- PROBLEM REQUIREMENTS -
Using the data below, output the first line and every line after it up to and including the line containing "FLOOR = -0.92", exactly as written and with nothing added.

- DATA SHOWN -
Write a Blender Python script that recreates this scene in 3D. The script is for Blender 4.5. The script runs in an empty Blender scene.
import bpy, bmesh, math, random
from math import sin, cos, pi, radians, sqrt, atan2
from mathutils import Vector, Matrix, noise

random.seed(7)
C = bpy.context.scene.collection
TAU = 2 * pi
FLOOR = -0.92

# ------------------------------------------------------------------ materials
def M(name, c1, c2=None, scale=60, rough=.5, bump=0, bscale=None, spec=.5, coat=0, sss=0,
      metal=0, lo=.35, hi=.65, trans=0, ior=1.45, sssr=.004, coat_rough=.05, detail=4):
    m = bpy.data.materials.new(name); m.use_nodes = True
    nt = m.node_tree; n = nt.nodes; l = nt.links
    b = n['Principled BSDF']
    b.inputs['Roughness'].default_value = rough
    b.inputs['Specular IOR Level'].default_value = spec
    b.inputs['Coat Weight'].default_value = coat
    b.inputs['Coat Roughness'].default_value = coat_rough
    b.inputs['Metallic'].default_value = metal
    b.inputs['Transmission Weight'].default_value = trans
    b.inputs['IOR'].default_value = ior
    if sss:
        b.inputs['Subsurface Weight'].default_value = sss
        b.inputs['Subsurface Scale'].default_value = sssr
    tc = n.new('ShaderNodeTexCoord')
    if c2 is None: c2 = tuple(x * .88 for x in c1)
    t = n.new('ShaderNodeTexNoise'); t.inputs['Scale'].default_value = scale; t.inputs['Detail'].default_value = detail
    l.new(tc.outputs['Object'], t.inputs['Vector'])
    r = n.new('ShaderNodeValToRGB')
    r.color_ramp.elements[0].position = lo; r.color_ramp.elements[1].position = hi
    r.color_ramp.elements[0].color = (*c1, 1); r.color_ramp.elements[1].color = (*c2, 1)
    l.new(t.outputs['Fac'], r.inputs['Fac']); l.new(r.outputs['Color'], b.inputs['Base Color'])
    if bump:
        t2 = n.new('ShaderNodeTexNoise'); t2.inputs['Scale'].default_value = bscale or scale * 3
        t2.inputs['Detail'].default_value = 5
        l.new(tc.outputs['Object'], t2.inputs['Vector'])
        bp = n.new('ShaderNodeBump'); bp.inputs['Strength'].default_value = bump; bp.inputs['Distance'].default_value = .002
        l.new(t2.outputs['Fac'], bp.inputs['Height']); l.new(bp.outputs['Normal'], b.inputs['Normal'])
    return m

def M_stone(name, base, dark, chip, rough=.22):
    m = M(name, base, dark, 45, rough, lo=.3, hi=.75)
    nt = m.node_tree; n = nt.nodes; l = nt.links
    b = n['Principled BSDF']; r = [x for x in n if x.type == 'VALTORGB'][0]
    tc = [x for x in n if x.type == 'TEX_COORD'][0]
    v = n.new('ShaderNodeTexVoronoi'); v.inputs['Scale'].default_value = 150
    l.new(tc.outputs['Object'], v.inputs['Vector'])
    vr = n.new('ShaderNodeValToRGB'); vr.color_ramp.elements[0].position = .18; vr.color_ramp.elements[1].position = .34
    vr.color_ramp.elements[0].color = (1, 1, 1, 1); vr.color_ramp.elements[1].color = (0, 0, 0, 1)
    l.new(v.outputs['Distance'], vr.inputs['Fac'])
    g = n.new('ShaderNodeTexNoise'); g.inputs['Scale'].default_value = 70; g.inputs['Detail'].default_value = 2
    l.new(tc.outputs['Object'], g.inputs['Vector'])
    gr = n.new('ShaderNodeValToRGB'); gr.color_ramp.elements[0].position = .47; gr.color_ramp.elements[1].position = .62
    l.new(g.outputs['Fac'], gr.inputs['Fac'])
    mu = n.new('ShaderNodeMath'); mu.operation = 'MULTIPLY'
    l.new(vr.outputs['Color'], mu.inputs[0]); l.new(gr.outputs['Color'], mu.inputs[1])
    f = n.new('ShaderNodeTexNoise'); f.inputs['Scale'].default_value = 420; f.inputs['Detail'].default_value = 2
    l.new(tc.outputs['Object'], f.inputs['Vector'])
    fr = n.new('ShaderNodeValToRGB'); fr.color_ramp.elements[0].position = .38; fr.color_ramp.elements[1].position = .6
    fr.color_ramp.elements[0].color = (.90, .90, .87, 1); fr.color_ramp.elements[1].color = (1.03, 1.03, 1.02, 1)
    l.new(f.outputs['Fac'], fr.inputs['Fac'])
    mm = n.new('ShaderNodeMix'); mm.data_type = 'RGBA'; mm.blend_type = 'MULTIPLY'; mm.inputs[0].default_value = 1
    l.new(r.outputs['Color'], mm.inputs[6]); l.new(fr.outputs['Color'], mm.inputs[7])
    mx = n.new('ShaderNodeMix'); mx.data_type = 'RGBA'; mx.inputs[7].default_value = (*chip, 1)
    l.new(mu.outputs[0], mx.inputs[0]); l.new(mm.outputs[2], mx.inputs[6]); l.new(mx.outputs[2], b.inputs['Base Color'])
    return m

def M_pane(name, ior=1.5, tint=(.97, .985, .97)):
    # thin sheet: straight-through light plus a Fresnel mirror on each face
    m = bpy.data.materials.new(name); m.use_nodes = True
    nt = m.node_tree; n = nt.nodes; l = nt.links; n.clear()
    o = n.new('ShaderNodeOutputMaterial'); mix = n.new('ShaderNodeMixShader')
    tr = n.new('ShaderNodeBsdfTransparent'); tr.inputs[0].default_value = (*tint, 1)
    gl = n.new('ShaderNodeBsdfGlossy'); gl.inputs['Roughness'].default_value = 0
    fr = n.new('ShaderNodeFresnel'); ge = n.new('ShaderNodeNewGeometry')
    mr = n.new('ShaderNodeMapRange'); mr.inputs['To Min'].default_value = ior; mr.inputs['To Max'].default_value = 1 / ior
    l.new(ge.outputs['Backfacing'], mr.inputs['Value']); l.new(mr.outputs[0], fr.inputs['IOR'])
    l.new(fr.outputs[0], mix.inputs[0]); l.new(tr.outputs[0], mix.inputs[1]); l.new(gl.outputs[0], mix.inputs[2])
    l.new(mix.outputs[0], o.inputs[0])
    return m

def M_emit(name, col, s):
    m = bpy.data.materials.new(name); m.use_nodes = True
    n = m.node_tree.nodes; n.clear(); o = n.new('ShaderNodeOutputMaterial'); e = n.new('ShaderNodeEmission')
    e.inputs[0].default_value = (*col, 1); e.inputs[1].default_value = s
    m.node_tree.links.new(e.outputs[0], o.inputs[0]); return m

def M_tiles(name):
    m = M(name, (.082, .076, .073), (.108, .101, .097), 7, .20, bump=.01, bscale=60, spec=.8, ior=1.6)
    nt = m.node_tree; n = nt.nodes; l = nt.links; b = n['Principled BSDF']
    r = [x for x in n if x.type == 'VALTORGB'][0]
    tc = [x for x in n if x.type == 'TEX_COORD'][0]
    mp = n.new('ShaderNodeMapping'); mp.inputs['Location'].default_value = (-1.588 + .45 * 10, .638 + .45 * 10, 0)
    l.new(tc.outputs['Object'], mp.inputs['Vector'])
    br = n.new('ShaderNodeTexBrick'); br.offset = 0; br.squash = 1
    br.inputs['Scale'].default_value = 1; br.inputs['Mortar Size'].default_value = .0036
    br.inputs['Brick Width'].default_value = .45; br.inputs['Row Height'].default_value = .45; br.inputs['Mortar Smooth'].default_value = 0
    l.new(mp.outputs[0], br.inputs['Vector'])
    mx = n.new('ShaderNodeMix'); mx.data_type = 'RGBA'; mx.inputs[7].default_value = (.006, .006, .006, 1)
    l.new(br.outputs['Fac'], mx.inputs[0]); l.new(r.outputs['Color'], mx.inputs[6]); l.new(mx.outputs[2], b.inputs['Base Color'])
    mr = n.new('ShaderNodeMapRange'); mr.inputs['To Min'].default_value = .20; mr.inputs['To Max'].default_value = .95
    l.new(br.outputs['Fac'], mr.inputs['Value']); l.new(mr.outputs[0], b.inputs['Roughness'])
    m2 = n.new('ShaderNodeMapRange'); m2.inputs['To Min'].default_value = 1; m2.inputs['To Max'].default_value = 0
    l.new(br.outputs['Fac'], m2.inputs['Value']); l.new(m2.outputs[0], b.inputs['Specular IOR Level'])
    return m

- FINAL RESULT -
Write a Blender Python script that recreates this scene in 3D. The script is for Blender 4.5. The script runs in an empty Blender scene.
import bpy, bmesh, math, random
from math import sin, cos, pi, radians, sqrt, atan2
from mathutils import Vector, Matrix, noise

random.seed(7)
C = bpy.context.scene.collection
TAU = 2 * pi
FLOOR = -0.92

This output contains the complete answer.